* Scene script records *
---*---

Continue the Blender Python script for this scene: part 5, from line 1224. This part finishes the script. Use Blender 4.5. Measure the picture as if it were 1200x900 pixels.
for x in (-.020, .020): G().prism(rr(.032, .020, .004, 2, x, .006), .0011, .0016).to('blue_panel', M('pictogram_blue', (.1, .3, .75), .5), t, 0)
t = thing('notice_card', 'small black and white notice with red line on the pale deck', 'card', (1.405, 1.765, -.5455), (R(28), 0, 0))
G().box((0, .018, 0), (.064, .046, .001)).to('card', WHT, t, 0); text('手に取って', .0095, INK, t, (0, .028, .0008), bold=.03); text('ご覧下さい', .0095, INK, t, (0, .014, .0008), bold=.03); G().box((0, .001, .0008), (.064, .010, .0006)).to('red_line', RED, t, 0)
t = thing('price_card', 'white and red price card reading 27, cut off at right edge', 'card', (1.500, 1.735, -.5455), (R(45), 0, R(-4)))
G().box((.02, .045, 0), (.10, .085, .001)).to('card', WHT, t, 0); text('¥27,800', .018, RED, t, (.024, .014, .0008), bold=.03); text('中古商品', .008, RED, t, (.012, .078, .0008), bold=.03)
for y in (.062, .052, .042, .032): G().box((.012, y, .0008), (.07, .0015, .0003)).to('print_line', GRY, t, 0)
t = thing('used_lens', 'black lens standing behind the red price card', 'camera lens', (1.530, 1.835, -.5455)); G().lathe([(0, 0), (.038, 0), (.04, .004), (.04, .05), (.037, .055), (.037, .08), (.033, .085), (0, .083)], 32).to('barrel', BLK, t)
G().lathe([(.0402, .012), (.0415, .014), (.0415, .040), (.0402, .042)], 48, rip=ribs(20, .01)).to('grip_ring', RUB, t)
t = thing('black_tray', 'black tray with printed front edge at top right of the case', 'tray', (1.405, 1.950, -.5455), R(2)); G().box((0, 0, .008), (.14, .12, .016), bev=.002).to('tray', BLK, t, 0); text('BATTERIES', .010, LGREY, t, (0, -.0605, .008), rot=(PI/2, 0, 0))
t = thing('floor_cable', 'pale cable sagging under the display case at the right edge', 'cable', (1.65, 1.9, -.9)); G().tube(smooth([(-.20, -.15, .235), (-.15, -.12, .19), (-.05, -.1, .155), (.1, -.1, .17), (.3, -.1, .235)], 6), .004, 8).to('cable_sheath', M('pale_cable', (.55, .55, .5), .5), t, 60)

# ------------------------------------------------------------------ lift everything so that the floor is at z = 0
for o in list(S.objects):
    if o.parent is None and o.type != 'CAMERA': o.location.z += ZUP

---*---

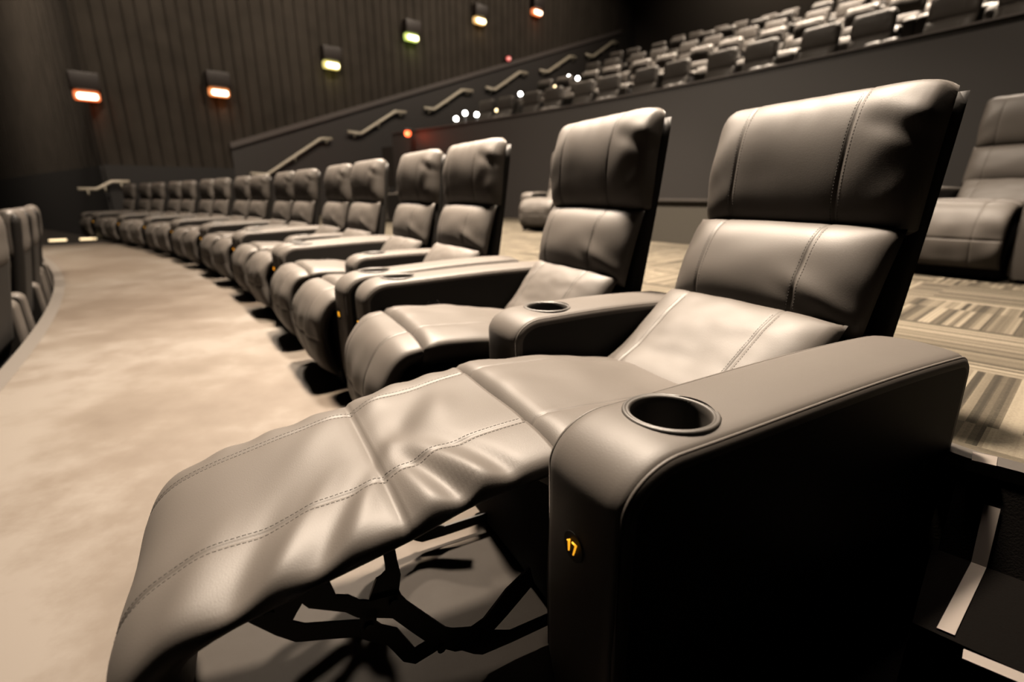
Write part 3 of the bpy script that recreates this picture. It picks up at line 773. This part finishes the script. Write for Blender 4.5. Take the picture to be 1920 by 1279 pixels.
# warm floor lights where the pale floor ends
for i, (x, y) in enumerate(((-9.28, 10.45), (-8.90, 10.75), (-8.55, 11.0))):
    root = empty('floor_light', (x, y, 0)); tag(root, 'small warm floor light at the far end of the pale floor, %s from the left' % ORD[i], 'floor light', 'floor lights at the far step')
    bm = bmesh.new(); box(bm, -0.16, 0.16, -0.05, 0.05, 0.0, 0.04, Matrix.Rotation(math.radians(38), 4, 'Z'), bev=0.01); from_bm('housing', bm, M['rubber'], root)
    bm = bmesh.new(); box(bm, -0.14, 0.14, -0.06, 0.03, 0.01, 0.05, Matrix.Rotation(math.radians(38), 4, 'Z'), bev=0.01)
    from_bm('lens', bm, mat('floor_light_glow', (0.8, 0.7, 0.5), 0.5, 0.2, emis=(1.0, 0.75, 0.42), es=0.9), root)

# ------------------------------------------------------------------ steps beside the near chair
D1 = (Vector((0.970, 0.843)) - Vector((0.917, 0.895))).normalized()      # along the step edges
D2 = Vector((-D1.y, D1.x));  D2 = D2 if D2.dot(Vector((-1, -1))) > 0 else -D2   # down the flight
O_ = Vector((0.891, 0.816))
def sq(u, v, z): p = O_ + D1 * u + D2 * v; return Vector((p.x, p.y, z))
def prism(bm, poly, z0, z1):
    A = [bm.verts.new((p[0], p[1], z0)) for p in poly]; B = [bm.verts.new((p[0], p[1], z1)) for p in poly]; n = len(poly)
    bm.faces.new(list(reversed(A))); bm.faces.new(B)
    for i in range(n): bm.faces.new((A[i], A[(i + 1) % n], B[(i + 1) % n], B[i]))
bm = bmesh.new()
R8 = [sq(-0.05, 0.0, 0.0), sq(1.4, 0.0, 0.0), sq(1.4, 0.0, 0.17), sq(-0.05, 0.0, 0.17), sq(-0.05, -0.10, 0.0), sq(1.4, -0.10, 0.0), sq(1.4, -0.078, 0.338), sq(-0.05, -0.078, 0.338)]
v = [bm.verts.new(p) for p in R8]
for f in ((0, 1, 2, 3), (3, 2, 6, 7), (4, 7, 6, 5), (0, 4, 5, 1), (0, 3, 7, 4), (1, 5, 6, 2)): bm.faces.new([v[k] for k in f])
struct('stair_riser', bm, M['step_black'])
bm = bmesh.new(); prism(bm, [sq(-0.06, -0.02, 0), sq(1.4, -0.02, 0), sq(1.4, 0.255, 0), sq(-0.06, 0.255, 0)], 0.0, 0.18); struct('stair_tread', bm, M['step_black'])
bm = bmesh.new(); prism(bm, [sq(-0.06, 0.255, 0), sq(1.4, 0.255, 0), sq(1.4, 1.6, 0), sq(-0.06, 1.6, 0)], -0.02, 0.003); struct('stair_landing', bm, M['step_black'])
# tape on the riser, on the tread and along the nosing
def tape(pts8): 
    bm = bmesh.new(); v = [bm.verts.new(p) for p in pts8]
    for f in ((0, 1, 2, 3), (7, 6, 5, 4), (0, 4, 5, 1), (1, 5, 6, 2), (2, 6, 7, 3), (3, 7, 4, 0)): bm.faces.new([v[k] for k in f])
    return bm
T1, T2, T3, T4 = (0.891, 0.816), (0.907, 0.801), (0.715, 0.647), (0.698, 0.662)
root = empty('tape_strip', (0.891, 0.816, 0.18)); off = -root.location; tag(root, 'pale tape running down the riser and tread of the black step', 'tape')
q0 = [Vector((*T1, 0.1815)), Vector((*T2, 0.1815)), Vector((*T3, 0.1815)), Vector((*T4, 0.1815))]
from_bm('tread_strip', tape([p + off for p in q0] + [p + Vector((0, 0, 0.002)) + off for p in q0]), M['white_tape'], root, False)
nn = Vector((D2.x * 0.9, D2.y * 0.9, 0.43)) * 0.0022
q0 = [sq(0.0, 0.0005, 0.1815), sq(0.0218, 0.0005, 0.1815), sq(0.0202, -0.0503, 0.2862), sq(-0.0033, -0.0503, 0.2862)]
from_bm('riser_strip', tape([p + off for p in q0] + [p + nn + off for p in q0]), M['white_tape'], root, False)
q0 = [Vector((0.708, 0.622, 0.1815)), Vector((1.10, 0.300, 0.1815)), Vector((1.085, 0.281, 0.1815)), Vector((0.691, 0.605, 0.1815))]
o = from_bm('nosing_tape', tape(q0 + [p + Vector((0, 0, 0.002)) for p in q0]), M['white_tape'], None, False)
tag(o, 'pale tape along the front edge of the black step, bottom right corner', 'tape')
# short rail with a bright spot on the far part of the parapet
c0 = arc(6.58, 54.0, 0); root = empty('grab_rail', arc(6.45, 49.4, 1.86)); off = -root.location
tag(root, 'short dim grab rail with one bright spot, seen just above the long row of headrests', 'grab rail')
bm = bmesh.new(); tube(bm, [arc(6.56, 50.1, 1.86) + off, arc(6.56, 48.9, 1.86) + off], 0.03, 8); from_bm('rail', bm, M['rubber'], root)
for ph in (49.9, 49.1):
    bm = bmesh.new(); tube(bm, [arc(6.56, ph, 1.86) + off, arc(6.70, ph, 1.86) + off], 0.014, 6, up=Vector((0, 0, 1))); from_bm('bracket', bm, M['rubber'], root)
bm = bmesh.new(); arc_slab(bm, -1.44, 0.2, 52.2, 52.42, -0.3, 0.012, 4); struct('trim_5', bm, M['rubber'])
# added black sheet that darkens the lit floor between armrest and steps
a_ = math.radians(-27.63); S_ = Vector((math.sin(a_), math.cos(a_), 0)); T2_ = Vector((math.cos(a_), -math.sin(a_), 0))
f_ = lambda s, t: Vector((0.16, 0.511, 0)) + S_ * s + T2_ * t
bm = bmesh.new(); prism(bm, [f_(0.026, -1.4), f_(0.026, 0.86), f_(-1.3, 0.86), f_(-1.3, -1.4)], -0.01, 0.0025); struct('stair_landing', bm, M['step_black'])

---*---

* Task objective *
Copy every line that includes the string "picture" from the material above.

* Complete answer *
Continue the Blender Python script for this scene: part 5, from line 1224. This part finishes the script. Use Blender 4.5. Measure the picture as if it were 1200x900 pixels.
Write part 3 of the bpy script that recreates this picture. It picks up at line 773. This part finishes the script. Write for Blender 4.5. Take the picture to be 1920 by 1279 pixels.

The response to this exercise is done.